El problema es que en México el rentismo (llamado también capitalismo de cuates o crony capitalism) es un problema considerablemente grave y creo que explica en parte los altos índices de desigualdad ya que fomenta una concentración de la riqueza en manos de unos pocos y que no es producto del mérito. Cuando los empresarios tienen privilegios dentro del sector público, estos terminan adquiriendo privilegios dentro de los organismos de justicia (los cuales, en teoría, deberían trabajar igual para todos, sin distingo de clase social o posición socioeconómica) lo cual los puede llevar a cometer ilegalidades ya que quedarán impunes con facilidad. Las afectaciones también se ven dentro del sector económico ya que los empresarios que se enriquecen al amparo del gobierno suelen distorsionar el mercado, y si bien crean empleos, su condición privilegiada evita que surja una competencia tal que podría generar muchos más de los que ellos crean. No sólo se generan menos empleos, sino que los productos y servicios tienden, en muchos casos, a ser de menor calidad.
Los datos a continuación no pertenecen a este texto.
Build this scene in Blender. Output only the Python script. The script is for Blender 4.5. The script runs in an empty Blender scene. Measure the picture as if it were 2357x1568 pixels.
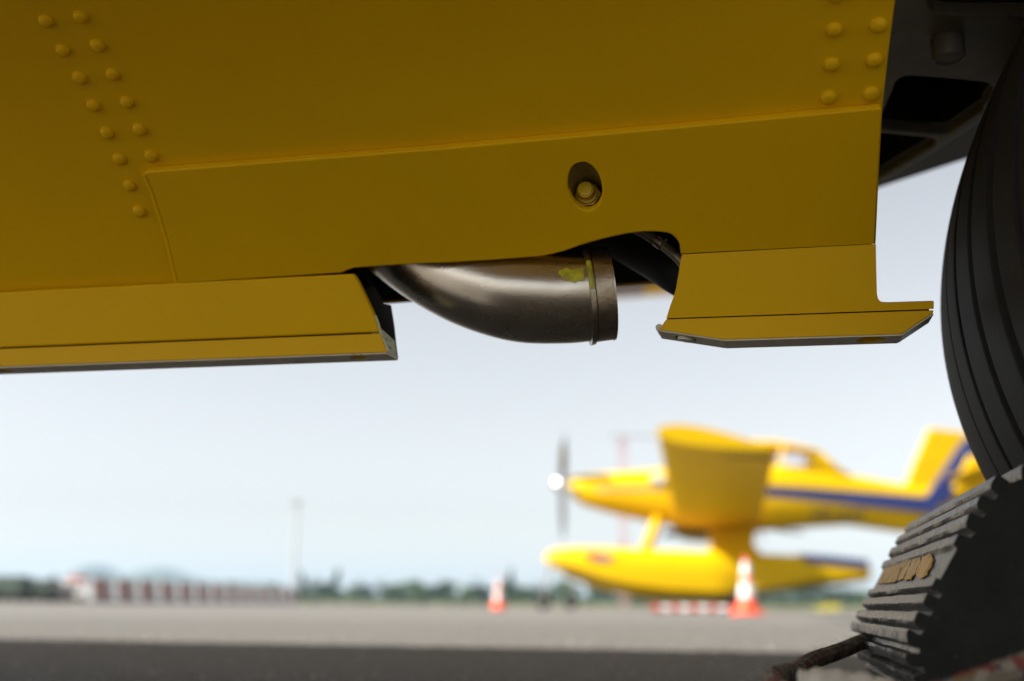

Este es un mal que ha estado enquistado en nuestro país producto del PRI hegemónico donde la relación entre la empresa y el gobierno era más bien estrecha. Cuando se «liberalizó» el mercado muchas de las empresas fueron compradas por los mismos oligarcas y se enriquecieron más. Es decir, la liberalización de la economía no acabó con las estructuras patrimonialistas y clientelares, estas sólo se adaptaron a la nueva realidad. Varios de los empresarios mexicanos que aparecen en listas de Forbes están involucrados en distintos ramos, pero muchos de ellos se caracterizan por innovar más bien poco dentro de sus empresas.
López Obrador se equivoca rotundamente al poner a todos los empresarios a los que denunció en una misma canasta. Un estadista no debe involucrarse en peleas absurdas como esa y simplemente debe preocuparse por aplicar el Estado de derecho y parar ese tipo de relaciones nocivas ya que no se trata de una batalla maniquea, sino de problemas estructurales que deben irse modificando con voluntad política y con el apego irrestricto de la ley. López Obrador no puede decidir quienes son los buenos y los malos malos, son los órganos de justicia los que deben determinar quienes están trasgrediendo el Estado de derecho.
Las cámaras empresariales, que están compuestas en su mayoría por empresas que se conducen de buena forma, deben también poner de su parte para desincentivar este tipo de prácticas y vigilar que sus miembros las eviten. Deben procurar, dentro del entorno empresarial, una cultura en la cual se fomente al empresario que se desarrolla por medio de su talento y esfuerzo, y desincentivar e incluso señalar a las empresas que hacen negocios turbios, o que se benefician de sus relaciones con el gobierno.
También es cierto que el modelo económico de Andrés Manuel, orientado a la sustitución de importaciones, parecería más bien fomentar este tipo de relaciones (ya que estas surgieron dentro de un entorno bastante similar), por lo que habríamos que preguntarnos si en la práctica lograría combatir este problema. Pero la animadversión hacia López Obrador que puedan tener muchas personas no debe hacernos olvidar que ese problema existe. López Obrador lo aborda sin proponer una hoja de ruta creíble, pero yo no he visto a los otros candidatos que hablen de ello: hablan de competitividad, de desarrollo económico, pero hablan poco del mal endémico donde algunos empresarios se enriquecen al amparo del gobierno, y se necesita combatir lo segundo para poder lograr lo primero.